HEUREUSEMENT, UN ÉCLAT D'ESPOIR DANS LE PAYS
C'est un cataclysme démocratique que nous vivons sur notre territoire et en particulier sur notre commune. Il ne sert à rien de se dire « si on avait fait comme ci », « si on n'avait pas opté pour ça » et « si, si, si... », et de chercher des causes tactiques localo-locales. Depuis quelques années, élection après élection, nos concitoyens envoient des signaux d'alerte. Leurs choix attestent qu'il ne sont finalement pas si « dépolitisés » que certains voudraient le laisser croire. Ils ont commis de vrais actes politiques tangibles, certes très périlleux pour eux-mêmes, pour dire non au capitalisme.
Dans beaucoup d'endroits du pays, heureusement, ils se sont saisis de l'offre d'alternance de l'unité des gauches et de l'écologie. C'est très bien. Les ultra-libéraux n'ont qu'à bien se tenir. La lutte démocratique ne fait que commencer. Et, s'il leur venait à l'idée de tenter de mettre en œuvre leurs projets mortifères pour notre peuple, ils auront fort à faire entre l'opposition écologique et sociale de l'Assemblée et la voix de la rue. La conscience populaire est avivée. Mèfi !
LA SEYNE RATERA-T-ELLE LE TRAIN DE L'ESPÉRANCE ?
La droite républicaine fera ce qu'elle voudra (chez nous, elle semble avoir d'autres chats à fouetter...).
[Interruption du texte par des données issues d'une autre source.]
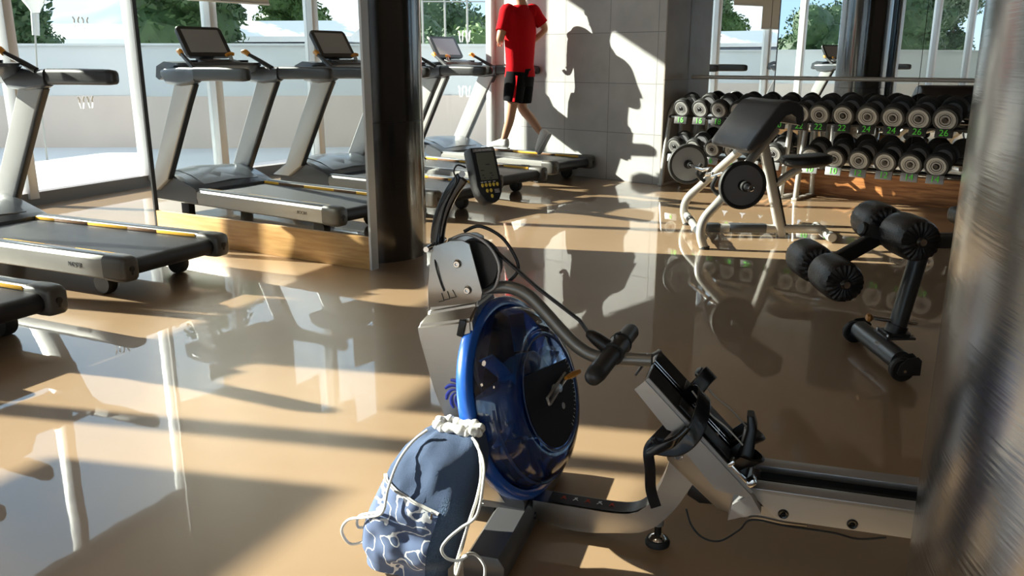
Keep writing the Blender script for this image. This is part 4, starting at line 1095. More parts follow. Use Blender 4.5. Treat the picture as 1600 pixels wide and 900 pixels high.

Mais, dans le camp des écolos, des gauches et des humanistes, il faudrait peut-être que, chez nous, et à La Seyne en particulier, l'heure ne soit pas aux règlements de comptes, mais que, conjuguant les forces politiques aux forces sociales, syndicales qui mènent les mêmes combats, associatives qui seraient peut-être bien inspirées de sortir d'une certaine réserve qu'elles s'imposent, et même économiques au regard de leur responsabilité sociétale, dans un élan d'éducation populaire, notamment des jeunes et des plus démunis, on ne rate pas le train vers un avenir plus heureux.
Avec peut-être à la clef un futur vers une VIème République plus démocratique et donc plus mobilisatrice.